-- Start WORKING DATA --

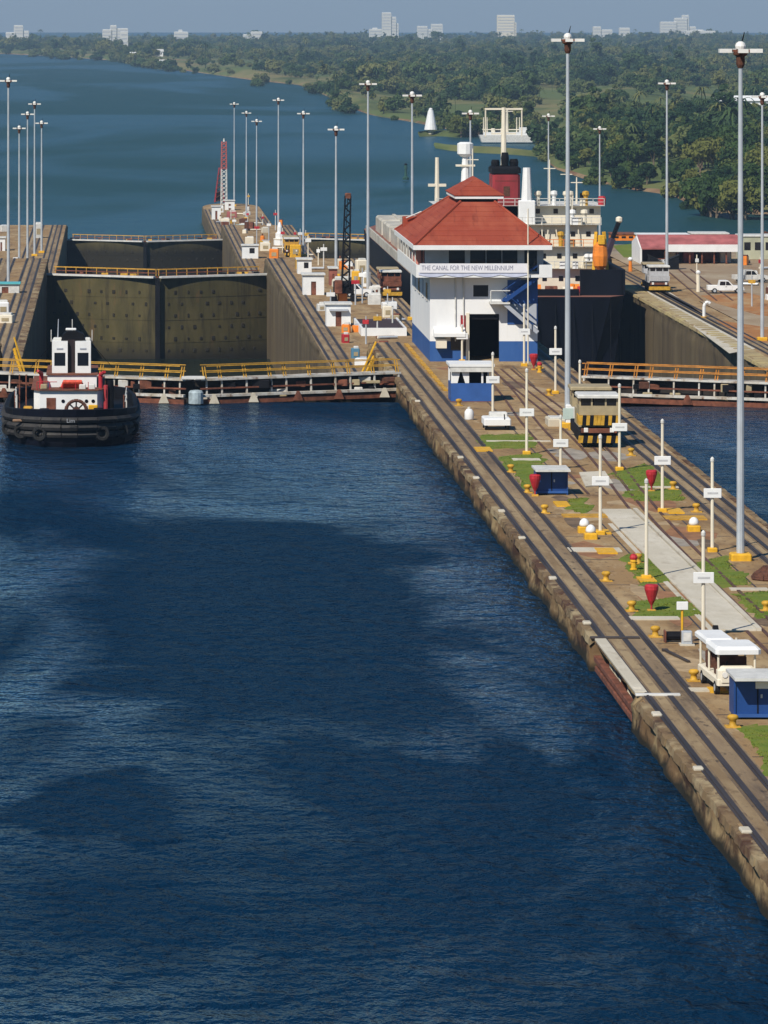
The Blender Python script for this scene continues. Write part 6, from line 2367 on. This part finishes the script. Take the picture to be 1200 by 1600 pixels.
def crown_mesh(name, q, material):
    me = bpy.data.meshes.new(name)
    quads_mesh(me, q, np.arange(len(q)).reshape(-1, 4))
    me.materials.append(material)
    return me


def trunk_mesh(seed, r, h, base):
    r_ = random.Random(seed)
    m = MB()
    m.tube((0, 0, -1), (r_.uniform(-.3, .3), r_.uniform(-.3, .3), base + h * .3), .38, .22, 7)
    for i in range(5):
        a_ = i * 1.26 + r_.uniform(-.3, .3)
        m.tube((0, 0, base * .7 + i * .3), (math.cos(a_) * r * .6, math.sin(a_) * r * .6, base + h * r_.uniform(.35, .7)), .16, .06, 5)
    ob = m.build('trunk', BARK)
    me = ob.data
    bpy.data.objects.remove(ob)
    return me


KIND = []
for i, (r, h, base) in enumerate([(4.6, 7.5, 2.2), (5.4, 8.0, 3.0), (3.6, 6.0, 1.6), (4.2, 9.5, 2.6), (6.2, 8.5, 2.8), (2.8, 4.2, .8)]):
    KIND.append((crown_mesh('crown', crown_arrays(i + 20, 26, 46, r, h, base, .55), LEAF), trunk_mesh(i, r, h, base)))
TL = ['rounded green tree in the shore wood', 'broad dark tree in the shore wood', 'small leafy tree in the shore wood', 'tall narrow tree in the shore wood', 'wide spreading tree in the shore wood', 'low green bush in the shore wood']
TG = ['rounded trees of the shore wood', 'broad trees of the shore wood', 'small trees of the shore wood', 'tall trees of the shore wood', 'spreading trees of the shore wood', 'bushes of the shore wood']


def put_tree(px, py, k=None, s=1.0, label=None, group=None):
    p = land_point(px, py)
    k = random.randrange(6) if k is None else k
    if label is None:
        zone = ('on the open shore left of the ship funnel' if px < 760 else 'by the inlet beyond the black ship' if px < 930 else 'above the shed between ship and yard mast' if px < 1040 else
                'just right of the far yard mast' if px < 1100 else 'left of the tallest mast' if px < 1155 else 'at the right edge')
        zone += ', at the water' if py > np.interp(px, SXs, SYs) - 22 else ', higher up the slope' if py < 235 else ', halfway up'
        label = TL[k].replace('in the shore wood', zone)
        group = TG[k].replace('of the shore wood', zone)
    t = thing('tree' if k != 5 else 'bush', label or TL[k], 'tree' if k != 5 else 'bush', p, random.uniform(0, 6.28), group or TG[k])
    s *= random.uniform(.8, 1.2)
    t.scale = (s, s, s * random.uniform(.9, 1.15))
    link('trunk', KIND[k][1], t)
    link('crown', KIND[k][0], t)


def inside(x, y, poly):
    c = False
    n = len(poly)
    for i in range(n):
        (x0, y0), (x1, y1) = poly[i], poly[(i + 1) % n]
        if (y0 > y) != (y1 > y) and x < (x1 - x0) * (y - y0) / (y1 - y0) + x0:
            c = not c
    return c


WOOD_NEAR = [(905, 215), (960, 196), (1110, 192), (1330, 192), (1330, 335), (1130, 330), (1085, 318), (1050, 300), (985, 288), (940, 270)]
cnt = 0
tries = 0
while cnt < 280 and tries < 6000:
    tries += 1
    x, y = random.uniform(900, 1230), random.uniform(178, 333)
    if not inside(x, y, WOOD_NEAR) or (x > 1112 and y < 199):
        continue
    if inside(x, y, [(930, 285), (1010, 262), (1075, 280), (1090, 322), (1040, 303)]) and random.random() < .3:
        continue
    k = random.choices(range(6), [3, 3, 2, 2, 2, 2])[0]
    if y > 300 and x > 1080 and random.random() < .5:
        k = 4
    if inside(x, y, [(930, 285), (1010, 262), (1075, 280), (1090, 322), (1040, 303)]):
        k = random.choice([5, 5, 2])
    put_tree(x, y, k)
    cnt += 1
# scrub along the inlet and shore fields
for i in range(60):
    x = random.uniform(560, 1000)
    ys = float(np.interp(x, SXs, SYs))
    y = ys - abs(random.gauss(0, 1)) * 14 - 2
    if y > 150:
        put_tree(x, y, random.choice([5, 5, 2]), .8)
for x, y in [(705, 208), (712, 207), (720, 208), (735, 206), (748, 207), (762, 206), (770, 205)]:
    put_tree(x, y, random.choice([1, 4]), .9, 'dark tree on the low spit beside the white day beacon', 'dark trees on the low spit')

# the far wood as one mass
def wood_ok(x, y):
    ys = np.interp(x, SXs, SYs)
    if y > ys - 3:
        return 0
    if 1112 < x < 1235 and 166 < y < 197:
        return 0
    n_ = noise.noise((x * .012, y * .035, 2.2))
    if x > 800 and y < 60:
        return 1
    # open fields
    if inside(x, y, [(820, 138), (1130, 136), (1150, 183), (1000, 192), (840, 190)]):
        return .015 if n_ < .2 else .15
    if inside(x, y, [(520, 140), (640, 150), (860, 168), (905, 215), (870, 258), (840, 215), (700, 200), (560, 176)]):
        return .012 if n_ < .2 else .15
    if inside(x, y, [(230, 88), (420, 98), (540, 112), (520, 140), (300, 108)]):
        return .12
    if inside(x, y, WOOD_NEAR):
        return .35
    return .95 if n_ > -.25 else .5


FK = bpy.data.collections.new('forest_kinds')       # not linked to the scene: only instanced
for i, (r, h, b_) in enumerate([(6.0, 8.5, 1.0), (7.2, 9.0, 1.2), (5.0, 10.5, 1.0), (6.6, 7.5, .8), (8.2, 10.0, 1.5)]):
    ko = bpy.data.objects.new('forest_kind', crown_mesh('forest_crown', crown_arrays(50 + i, 22, 42, r, h, b_, .8), LEAFF))
    FK.objects.link(ko)
def palm_arrays(seed, h):
    g = np.random.default_rng(seed)
    out = []
    for k in range(16):
        a_ = k * 2.4
        up_ = g.uniform(-.1, .9)
        prev = np.array([0, 0, h])
        for q in range(4):
            nxt = prev + np.array([math.cos(a_), math.sin(a_), up_ - .55 * q]) * .95
            sd = np.array([-math.sin(a_), math.cos(a_), 0]) * (.5 - .1 * q)
            out += [prev - sd, prev + sd, nxt + sd * .7, nxt - sd * .7]
            prev = nxt
    w_ = np.array([.22, 0, 0])
    w2 = np.array([0, .22, 0])
    for ww in (w_, w2):
        out += [-ww, ww, ww * .7 + np.array([0, 0, h]), -ww * .7 + np.array([0, 0, h])]
    return np.array(out)


for i in range(2):
    FK.objects.link(bpy.data.objects.new('forest_kind', crown_mesh('forest_crown', palm_arrays(i, 10 + 3 * i), LEAFF)))
FK.objects.link(bpy.data.objects.new('forest_kind', crown_mesh('forest_crown', crown_arrays(77, 12, 30, 3.2, 12, 4.0, .7), LEAFF)))
fp, fs_, fr_ = [], [], []
while len(fp) < 9500:
    x = random.uniform(-60, 1260)
    y = float(np.interp(x, [0, 250, 600], [66, 63, 59])) + 195 * random.random() ** 1.6
    if random.random() > wood_ok(x, y):
        continue
    p = land_point(x, y)
    big = .5 + .5 * noise.noise((x * .02, p.y * .002, 7))
    s = random.uniform(.35, .9) + 1.1 * max(0, big - .25) * random.random()
    if random.random() < .05:
        s *= 1.6
    fp.append((p.x, p.y, p.z - .8))
    fs_.append(s)
    fr_.append(random.uniform(0, 6.28))
me = bpy.data.meshes.new('forest')
me.from_pydata(fp, [], [])
for nm_, arr in (('size', fs_), ('turn', fr_)):
    a_ = me.attributes.new(nm_, 'FLOAT', 'POINT')
    a_.data.foreach_set('value', np.array(arr, np.float32))
me.materials.append(LEAFF)
fo = link('forest', me)
tag(fo, 'hazy green wood covering the far shore to the skyline', 'forest', kind='stuff')
ng = bpy.data.node_groups.new('scatter_wood', 'GeometryNodeTree')
ng.interface.new_socket('Geometry', in_out='INPUT', socket_type='NodeSocketGeometry')
ng.interface.new_socket('Geometry', in_out='OUTPUT', socket_type='NodeSocketGeometry')
gi, go = ng.nodes.new('NodeGroupInput'), ng.nodes.new('NodeGroupOutput')
ci = ng.nodes.new('GeometryNodeCollectionInfo')
ci.inputs['Collection'].default_value = FK
ci.inputs['Separate Children'].default_value = True
ci.inputs['Reset Children'].default_value = True
ip = ng.nodes.new('GeometryNodeInstanceOnPoints')
ip.inputs['Pick Instance'].default_value = True
na = ng.nodes.new('GeometryNodeInputNamedAttribute')
na.data_type = 'FLOAT'
na.inputs['Name'].default_value = 'size'
nb = ng.nodes.new('GeometryNodeInputNamedAttribute')
nb.data_type = 'FLOAT'
nb.inputs['Name'].default_value = 'turn'
cx_ = ng.nodes.new('ShaderNodeCombineXYZ')
ng.links.new(nb.outputs[0], cx_.inputs['Z'])
ng.links.new(gi.outputs[0], ip.inputs['Points'])
ng.links.new(ci.outputs[0], ip.inputs['Instance'])
ng.links.new(cx_.outputs[0], ip.inputs['Rotation'])
ng.links.new(na.outputs[0], ip.inputs['Scale'])
ng.links.new(ip.outputs[0], go.inputs[0])
md = fo.modifiers.new('scatter', 'NODES')
md.node_group = ng

# ------------------------------------------------------------------ haze
hz = bpy.data.materials.new('haze_air')
hz.use_nodes = True
nt = hz.node_tree
for n_ in list(nt.nodes):
    nt.nodes.remove(n_)
out = nt.nodes.new('ShaderNodeOutputMaterial')
pv = nt.nodes.new('ShaderNodeVolumePrincipled')
pv.inputs['Color'].default_value = (0.46, 0.66, 0.90, 1)
pv.inputs['Density'].default_value = 6.8e-5
pv.inputs['Anisotropy'].default_value = 0.0
nt.links.new(pv.outputs[0], out.inputs['Volume'])
o = MB().box(-32000, 32000, -32000, 32000, -175, 110).build('haze', hz)
tag(o, kind='stuff')
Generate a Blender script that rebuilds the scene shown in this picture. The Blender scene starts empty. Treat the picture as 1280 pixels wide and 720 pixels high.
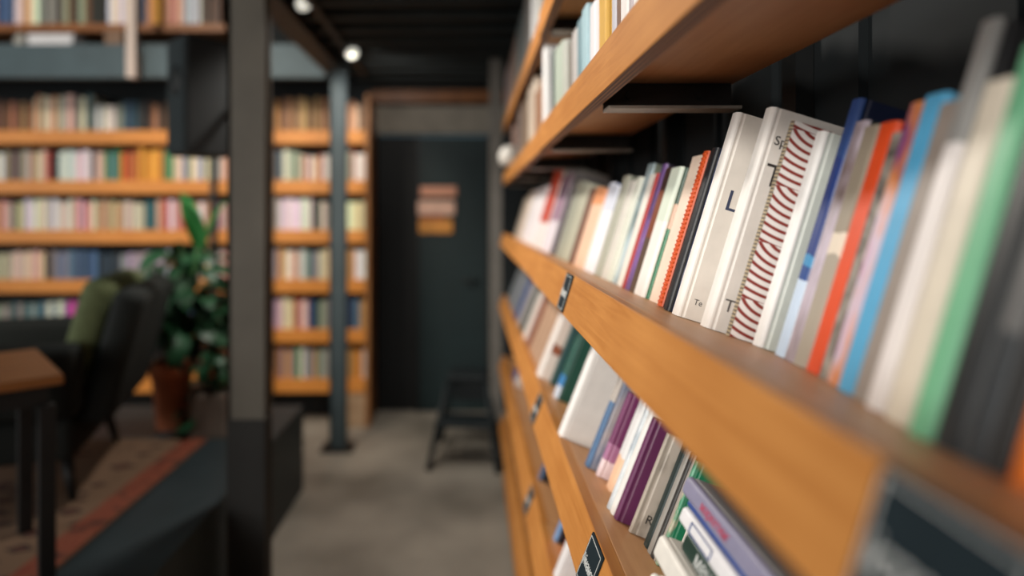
import bpy, bmesh, math, random
from mathutils import Vector, Matrix, Euler
C = bpy.context.scene.collection
random.seed(7)
PI = math.pi
R = math.radians
F = 800.0             # focal length in pixels of a 1280 wide frame (22.5 mm)
VX, VY = 589.0, 268.0 # where the aisle vanishes in the frame
EYE = 1.47
def X_(px, Y): return (px - VX) / F * Y
def Z_(py, Y): return EYE - (py - VY) / F * Y

# ------------------------------------------------------------------ materials
def lin(c):
    return tuple(((v / 255) / 12.92 if v / 255 <= .04045 else ((v / 255 + .055) / 1.055) ** 2.4) for v in c)
def rgba(c): return lin(c) + (1.0,)
MATS = {}
def newmat(name):
    m = bpy.data.materials.new(name); m.use_nodes = True
    nt = m.node_tree
    return m, nt, nt.nodes['Principled BSDF']
def plain(c, rough=.55, var=.10, scale=30, metal=0, spec=.4, bump=0):
    key = ('p', c, rough, var, scale, metal, spec, bump)
    if key in MATS: return MATS[key]
    m, nt, b = newmat('plain'); N = nt.nodes; L = nt.links
    tc = N.new('ShaderNodeTexCoord'); nz = N.new('ShaderNodeTexNoise'); nz.inputs['Scale'].default_value = scale
    nz.inputs['Detail'].default_value = 4
    L.new(tc.outputs['Object'], nz.inputs['Vector'])
    rp = N.new('ShaderNodeValToRGB'); L.new(nz.outputs['Fac'], rp.inputs['Fac'])
    a = lin(c)
    rp.color_ramp.elements[0].position = .3; rp.color_ramp.elements[1].position = .7
    rp.color_ramp.elements[0].color = tuple(v * (1 - var) for v in a) + (1,)
    rp.color_ramp.elements[1].color = tuple(min(1, v * (1 + var)) for v in a) + (1,)
    L.new(rp.outputs['Color'], b.inputs['Base Color'])
    b.inputs['Roughness'].default_value = rough; b.inputs['Metallic'].default_value = metal
    b.inputs['Specular IOR Level'].default_value = spec
    if bump:
        bp = N.new('ShaderNodeBump'); bp.inputs['Strength'].default_value = bump; bp.inputs['Distance'].default_value = .004
        L.new(nz.outputs['Fac'], bp.inputs['Height']); L.new(bp.outputs['Normal'], b.inputs['Normal'])
    MATS[key] = m
    return m
def wood(c1, c2, grain=(6, .9, 26), rough=.45, key=None, spec=.35):
    k = ('w', c1, c2, grain, rough)
    if k in MATS: return MATS[k]
    m, nt, b = newmat('wood'); N = nt.nodes; L = nt.links
    tc = N.new('ShaderNodeTexCoord'); mp = N.new('ShaderNodeMapping'); mp.inputs['Scale'].default_value = grain
    L.new(tc.outputs['Object'], mp.inputs['Vector'])
    n1 = N.new('ShaderNodeTexNoise'); n1.inputs['Scale'].default_value = 3; n1.inputs['Detail'].default_value = 6; n1.inputs['Distortion'].default_value = 1.2
    L.new(mp.outputs['Vector'], n1.inputs['Vector'])
    n2 = N.new('ShaderNodeTexNoise'); n2.inputs['Scale'].default_value = 7; n2.inputs['Detail'].default_value = 3
    L.new(tc.outputs['Object'], n2.inputs['Vector'])
    mx = N.new('ShaderNodeMath'); mx.operation = 'MULTIPLY_ADD'; mx.inputs[1].default_value = .62
    L.new(n1.outputs['Fac'], mx.inputs[0])
    ml = N.new('ShaderNodeMath'); ml.operation = 'MULTIPLY'; ml.inputs[1].default_value = .38
    L.new(n2.outputs['Fac'], ml.inputs[0]); L.new(ml.outputs[0], mx.inputs[2])
    rp = N.new('ShaderNodeValToRGB'); rp.color_ramp.elements[0].position = .34; rp.color_ramp.elements[1].position = .66
    rp.color_ramp.elements[0].color = rgba(c2); rp.color_ramp.elements[1].color = rgba(c1)
    L.new(mx.outputs[0], rp.inputs['Fac']); L.new(rp.outputs['Color'], b.inputs['Base Color'])
    b.inputs['Roughness'].default_value = rough; b.inputs['Specular IOR Level'].default_value = spec
    bp = N.new('ShaderNodeBump'); bp.inputs['Strength'].default_value = .12; bp.inputs['Distance'].default_value = .002
    L.new(n1.outputs['Fac'], bp.inputs['Height']); L.new(bp.outputs['Normal'], b.inputs['Normal'])
    MATS[k] = m
    return m
def layers(cols, axis, period, rough=.6):
    """plies or page leaves: hard repeating bands along one object axis"""
    k = ('l', cols, axis, period)
    if k in MATS: return MATS[k]
    m, nt, b = newmat('layers'); N = nt.nodes; L = nt.links
    tc = N.new('ShaderNodeTexCoord'); sp = N.new('ShaderNodeSeparateXYZ'); L.new(tc.outputs['Object'], sp.inputs[0])
    a = N.new('ShaderNodeMath'); a.operation = 'MULTIPLY'; a.inputs[1].default_value = 1 / period
    L.new(sp.outputs[axis], a.inputs[0])
    fr = N.new('ShaderNodeMath'); fr.operation = 'FRACT'; L.new(a.outputs[0], fr.inputs[0])
    rp = N.new('ShaderNodeValToRGB'); rp.color_ramp.elements[0].color = rgba(cols[0]); rp.color_ramp.elements[1].color = rgba(cols[1])
    rp.color_ramp.elements[0].position = .4; rp.color_ramp.elements[1].position = .6
    L.new(fr.outputs[0], rp.inputs['Fac']); L.new(rp.outputs['Color'], b.inputs['Base Color'])
    b.inputs['Roughness'].default_value = rough
    MATS[k] = m
    return m
def bands(stops, wob=.01, rough=.4, spec=.5, nscale=25):
    """printed cover: hard colour areas up the height of a book; stops = ((z, colour), ...) with z in metres"""
    k = ('b', stops, wob, rough)
    if k in MATS: return MATS[k]
    m, nt, b = newmat('printed_cover'); N = nt.nodes; L = nt.links
    tc = N.new('ShaderNodeTexCoord'); sp = N.new('ShaderNodeSeparateXYZ'); L.new(tc.outputs['Object'], sp.inputs[0])
    nz = N.new('ShaderNodeTexNoise'); nz.inputs['Scale'].default_value = nscale; L.new(tc.outputs['Object'], nz.inputs['Vector'])
    a = N.new('ShaderNodeMath'); a.operation = 'MULTIPLY_ADD'; a.inputs[1].default_value = wob * 2; L.new(nz.outputs['Fac'], a.inputs[0])
    L.new(sp.outputs['Z'], a.inputs[2])
    mr = N.new('ShaderNodeMath'); mr.operation = 'MULTIPLY'; mr.inputs[1].default_value = 1 / .35
    L.new(a.outputs[0], mr.inputs[0])
    rp = N.new('ShaderNodeValToRGB'); rp.color_ramp.interpolation = 'CONSTANT'
    e = rp.color_ramp.elements
    e[0].position = 0; e[0].color = rgba(stops[0][1]); e[1].position = min(1, (stops[1][0] + wob) / .35) if len(stops) > 1 else 1
    e[1].color = rgba(stops[min(1, len(stops) - 1)][1])
    for z, c in stops[2:]:
        q = e.new(min(1, (z + wob) / .35)); q.color = rgba(c)
    L.new(mr.outputs[0], rp.inputs['Fac']); L.new(rp.outputs['Color'], b.inputs['Base Color'])
    b.inputs['Roughness'].default_value = rough; b.inputs['Specular IOR Level'].default_value = spec
    MATS[k] = m
    return m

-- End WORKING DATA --

SHORT TASK
Exactly as they appear, write out the lines from the one containing "Generate a Blender" down to the one containing "def Z_(py, Y): return EYE - (py - VY) / F * Y", both included. Pictures are left out.

OUTPUT
Generate a Blender script that rebuilds the scene shown in this picture. The Blender scene starts empty. Treat the picture as 1280 pixels wide and 720 pixels high.
import bpy, bmesh, math, random
from mathutils import Vector, Matrix, Euler
C = bpy.context.scene.collection
random.seed(7)
PI = math.pi
R = math.radians
F = 800.0             # focal length in pixels of a 1280 wide frame (22.5 mm)
VX, VY = 589.0, 268.0 # where the aisle vanishes in the frame
EYE = 1.47
def X_(px, Y): return (px - VX) / F * Y
def Z_(py, Y): return EYE - (py - VY) / F * Y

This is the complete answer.